Assign a point person

Chances are, there isn’t someone within your relationship who loooves to manage the finances. I personally might be somewhat of a rarity in that case. But that doesn’t mean that no one in the household can take this responsibility. Someone needs to be a point person for your budget and your bills, or else things will go into disarray.

In my household, I manage all of it. I created the budget based on our income and needs, I make sure the bills get paid, and I move money around when necessary. That won’t necessarily work with everyone, because it might be too much for one person. If there isn’t one of you who wants to manage everything, split things up! Assign certain financial tasks to each other. Make sure that aligns with each of your strengths, so that things don’t get forgotten or avoided.

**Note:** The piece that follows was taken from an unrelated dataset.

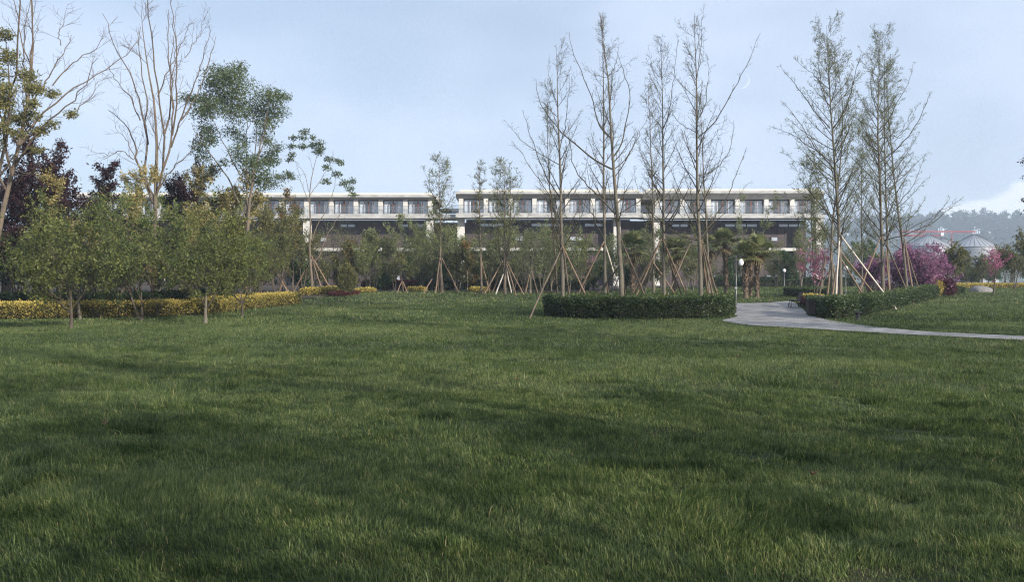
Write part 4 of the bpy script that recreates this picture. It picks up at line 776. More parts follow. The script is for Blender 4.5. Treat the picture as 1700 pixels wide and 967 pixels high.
# ---------------------------------------------------------------- shrub trees behind the yellow hedge
def bushy(name, px, Y, top, seed, label, lm, spread=1.8, size=.11, per=9, stems=3, r0=.06, group='shrub trees behind the yellow hedge', sparse=1., cat='tree', new=.2, low=.2, bark=BARK_BROWN, asp=.42, ang=38, leafname='crown', m1=8):
    g = at(px, Y); H = (HY-top)/F*Y+EYE-g[2]
    return ptree(name, label, cat, g, seed, H, r0, [
        dict(m=m1, t0=low, t1=1, ang=ang, asd=12, abs=spread*1.2, taper=.5, rr=.55, n=6, wob=.10, up=.05),
        dict(m=6, t0=.2, ang=42, asd=14, abs=spread*.48, taper=.4, rr=.55, n=4, wob=.13, up=.06)],
        leaf=dict(on=[(1, max(int(per*2.4*sparse), 1)), (2, max(int(per*4.5*sparse), 1))], mat=lm, size=size*1.1, jit=.09, asp=asp, new=new), bark=bark, twig=bark, group=group, trunk_frac=.80, stems=stems, wob0=.05, stem_ang=14, leafname=leafname)
bushy('plum_tree', 60, 42, 262, 81, 'dark purple plum tree at the left, largest purple crown', L_PLUM, 2.7, .14, 36, new=.05)
bushy('plum_tree', 128, 44, 218, 82, 'dark purple plum tree with highest purple top left of golden shrub', L_PLUM, 2.4, .14, 33, new=.05)
bushy('plum_tree', 300, 52, 268, 83, 'dark purple plum tree between golden shrub and feathery tree', L_PLUM, 2.3, .14, 30, new=.05)
bushy('plum_tree', 5, 44, 250, 84, 'dark purple plum tree cut by the left photo edge', L_PLUM, 2.5, .14, 33, new=.05)
bushy('golden_shrub', 192, 42, 250, 85, 'golden-tipped shrub tree left of the bare vase tree', L_GOLD, 1.65, .13, 17, stems=2)
bushy('golden_shrub', 262, 42.5, 285, 86, 'golden-tipped shrub tree at the foot of the bare vase tree', L_GOLD, 1.76, .12, 17, stems=2)
bushy('golden_shrub', 374, 49, 255, 87, 'golden-tipped shrub tree in front of the feathery tree', L_GOLD, 2.20, .14, 17, stems=3)
bushy('golden_shrub', 345, 50, 285, 88, 'small golden-tipped shrub left of the one before the feathery tree', L_GOLD, 1.65, .13, 17, stems=2)
bushy('green_shrub', 155, 41.5, 320, 89, 'dense green shrub tree behind the two left front trees', L_DARK, 1.9, .10, 11)
bushy('green_shrub', 225, 44, 330, 90, 'dense green shrub tree below the left golden shrub', L_DARK, 1.9, .11, 11)
bushy('green_shrub', 320, 46, 340, 91, 'dense green shrub tree behind the pale-trunked front tree', L_DARK, 2.0, .11, 11)
bushy('green_shrub', 430, 53, 312, 92, 'dense olive shrub tree right of the feathery tree trunk', L_OLIVE, 2.0, .13, 11)
bushy('green_shrub', 20, 46, 350, 93, 'dense dark shrub tree low at the left photo edge', L_DEEP, 2.2, .12, 12)
bushy('green_shrub', 458, 57, 298, 94, 'olive tall shrub tree between feathery and rust-topped trees', L_OLIVE, 1.8, .14, 10, stems=2)
bushy('green_shrub', 482, 61, 325, 97, 'olive tree in front of the rust-topped slim tree', L_OLIVE, 1.7, .14, 11, stems=2)
bushy('green_shrub', 503, 66, 350, 98, 'low olive tree just left of the umbrella-like tuft-tipped tree', L_OLIVE, 1.6, .14, 9, stems=2)
bushy('rust_tree', 487, 62, 290, 95, 'rust-brown topped slim tree left of the umbrella tree', L_RUST, 1.3, .14, 10, stems=1, low=.45)
bushy('rust_tree', 455, 66, 320, 96, 'slim rust and olive tree behind the olive tall shrub', L_RUST, 1.3, .14, 8, stems=1, low=.3)
for k, (tx, ty, vx, vy, Y, lb, mt) in enumerate([(0, 418, 23, 478, 42.5, 'thick stake slanting at the left photo edge before plum trees', STAKE), (183, 458, 163, 487, 46, 'thin stake slanting left behind the yellow hedge, near slim double trunk', STAKE_PALE), (276, 454, 262, 489, 47, 'pale stake slanting left of the dark trunk behind yellow hedge', STAKE_PALE), (287, 455, 299, 476, 47, 'short pale stake slanting right behind yellow hedge', STAKE_PALE), (452, 440, 470, 472, 60, 'stake slanting right below the rust-topped tree', STAKE), (478, 442, 470, 466, 62, 'short stake slanting left below the rust-topped tree', STAKE)]):
    tripod(lb, Y, [(tx, ty, vx, vy, Y+.5)], 'stakes bracing trees left of the far lawn', [mt], r=.05)
for k, (px, Y, rr, lb) in enumerate([(206, 43.5, .16, 'ringed thick trunk tree standing right behind the yellow hedge'), (184, 48, .11, 'slim trunk tree behind the ringed trunk'), (284, 48.5, .12, 'dark trunk tree between pale stakes behind yellow hedge'), (96, 45, .10, 'dark leaning trunk tree under the plum crowns')]):
    bushy('dark_tree', px, Y, 345+k*6, 100+k, lb, L_DEEP, 1.9, .12, 9, stems=1, r0=rr, low=.5, bark=BARK_GREY)

for k, (px, Y, top, kd) in enumerate([(-40, 58, 420, L_DEEP), (10, 62, 415, L_DEEP), (55, 66, 425, L_DEEP), (110, 64, 420, L_DEEP), (160, 68, 425, L_DEEP), (215, 66, 420, L_OLIVE), (265, 70, 420, L_DEEP), (330, 68, 415, L_DEEP), (385, 66, 420, L_OLIVE), (425, 72, 415, L_DEEP)]):
    bushy('evergreen_shrub', px, Y, top, 140+k, 'dark evergreen shrub in the shady screen far behind the yellow hedge', kd, 2.2, .20, 14, 4, .06, 'shady shrub screen behind the yellow hedge', cat='shrub', low=.05)

# ---------------------------------------------------------------- planting in front of the building
GP = 'planting along the front of the building'
def bkind(k): return dict(
    olive=('olive_tree', L_OLIVE, 2.0, .17, 9, 2, .3), green=('green_tree', L_PALE, 1.9, .15, 7, 2, .15), deep=('evergreen_shrub', L_GREEN, 1.7, .17, 11, 3, .1),
    rust=('golden_tree', L_RUST, 1.2, .16, 10, 1, .15), twig=('twiggy_shrub', L_BUD, 1.9, .08, 2, 5, .15), bamboo=('feathery_sapling', L_PALE, 1.3, .17, 11, 1, .15), haze=('grey_green_tree', L_BUD, 1.8, .12, 7, 3, .12))[k]
plant = [(612, 66, 412, 'haze', 'airy grey-green sapling left of the wide camphor crown'), (655, 67, 425, 'green', 'airy light green sapling between the camphor crown and V-forked tree'), (700, 68, 408, 'haze', 'airy grey-green sapling just left of the spire tree stakes'), (715, 70, 395, 'green', 'airy light green sapling veiling the left column of the gap'), (757, 69, 392, 'green', 'airy light green sapling veiling the right column of the gap'), (785, 70, 420, 'haze', 'low airy sapling by the golden narrow tree'), (812, 68, 412, 'green', 'airy light green sapling left of the cone of stakes'), (852, 69, 405, 'green', 'airy light green sapling right of the cone of stakes'), (900, 68, 405, 'green', 'airy light green sapling beside the willow on its right'), (915, 70, 418, 'haze', 'low airy sapling left of the leftmost bed tree'), (945, 70, 398, 'green', 'airy light green sapling right of the leftmost bed tree'), (968, 71, 420, 'haze', 'low airy sapling between leftmost and slim straight bed trees'), (1018, 71, 400, 'green', 'airy light green sapling veiling the column behind the tallest bed tree'), (1070, 71, 405, 'haze', 'airy grey-green sapling right of the pale-fronded palm'), (1100, 72, 402, 'green', 'airy light green sapling veiling the column behind the fork-topped tree'), (1150, 73, 405, 'haze', 'airy grey-green sapling left of the pale-trunked bed tree'), (1290, 86, 420, 'haze', 'airy sapling before the window of the brown cladding'), (1365, 74, 380, 'green', 'airy light green sapling veiling the last column of the building'), (540, 70, 385, 'twig', 'bare brown twiggy shrub right of the umbrella tree'), (560, 74, 372, 'twig', 'tall twiggy shrub before the left wing windows'), (578, 69, 392, 'rust', 'small lollipop tree with bare stem left of the feathery sapling'),
    (603, 75, 366, 'bamboo', 'light green feathery sapling against the dark storey of left wing'), (645, 77, 378, 'green', 'broad light green tree under the left wing slab'), (675, 76, 384, 'green', 'light green tree nearest the left white column'),
    (622, 68, 405, 'olive', 'wide yellow-green camphor crown left of the small staked tree'), (590, 70, 418, 'olive', 'lower olive tree behind the round bush'), (694, 75, 425, 'deep', 'dark evergreen left of the spire tree'),
    (752, 73, 400, 'haze', 'grey-green shrub right of the spire tree'), (706, 74, 385, 'haze', 'grey-green tree left behind the spire tree'), (745, 76, 380, 'haze', 'taller grey-green tree right behind the spire tree'), (776, 67, 398, 'rust', 'golden narrow tree left of the thinnest slender tree'), (762, 66, 425, 'olive', 'olive shrub at the white column right of the gap'),
    (815, 72, 392, 'haze', 'grey-green tree between the thinnest and several-stemmed trees'), (860, 74, 385, 'haze', 'grey-green tree behind the weeping willow, left side'), (905, 74, 395, 'haze', 'grey-green tree right of the weeping willow'), (870, 70, 400, 'twig', 'brown twiggy shrub beside the weeping willow'),
    (950, 76, 405, 'green', 'light green tree behind the leftmost bed tree'), (925, 72, 430, 'deep', 'dark evergreen behind the leftmost bed tree'), (985, 74, 440, 'deep', 'dark evergreen under the pink-flowering tree'), (1010, 76, 420, 'haze', 'grey-green shrub behind the tallest bed tree'), (1040, 75, 445, 'deep', 'dark evergreen behind the left palm'), (1085, 74, 440, 'olive', 'olive shrub between the two left palms'),
    (1060, 79, 395, 'twig', 'tall twiggy tree behind the left palm'), (1140, 78, 420, 'olive', 'olive shrub right of the middle palm'), (1165, 80, 425, 'twig', 'brown twiggy shrub behind the pale-trunked tree'), (1180, 82, 430, 'twig', 'dark twiggy shrub left of the palm with lantern'), (1212, 84, 425, 'deep', 'dark evergreen behind the lantern post'),
    (1246, 83, 318, 'green', 'tall light green tree rising behind the palm trio to the roof'), (1310, 86, 425, 'deep', 'dark conical shrub by the concrete portal frame'), (1285, 88, 440, 'twig', 'twiggy shrub before the brown cladding'), (1330, 84, 400, 'haze', 'grey-green tree left of the pink blossom tree'),
    (640, 70, 445, 'deep', 'dark evergreen behind the small staked tree'), (720, 72, 440, 'deep', 'dark evergreen at the foot of the spire tree'), (795, 72, 440, 'deep', 'dark evergreen behind the thinnest slender tree'), (835, 73, 430, 'deep', 'dark evergreen behind the cone of stakes'), (500, 68, 430, 'deep', 'dark evergreen left of the umbrella tree trunk'), (470, 70, 400, 'olive', 'olive tree behind the rust-topped tree'), (550, 68, 440, 'olive', 'olive shrub right of the umbrella tree stakes')]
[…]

Have regular money check-ins

Just because you’ve assigned a point person and set up ground rules doesn’t mean that you can set it and forget it. Money and relationships need constant maintenance. Set a regular time to sit down together and check in on your money. This could be weekly or monthly, whatever works better for your situation. However, it’s important that you don’t take longer than a month to check in.

Dan and I added this task to our weekly “family meeting” where we check in to review what’s going on in the coming week, talk about what our meals will be, and discuss how things are going between us. It’s taken a lot of emotional pressure off of me to review how our budget is going with Dan during these meetings. You get bonus points if you add something pleasurable to these check-ins, like a good meal or a tasty treat.

These check-ins are not only important for making sure you’re staying on budget, but they are important for your relationship as well. It’s a time to make sure that everyone is feeling happy and comfortable with the set-up. It’s also a time to have difficult conversations about anything that might need to change.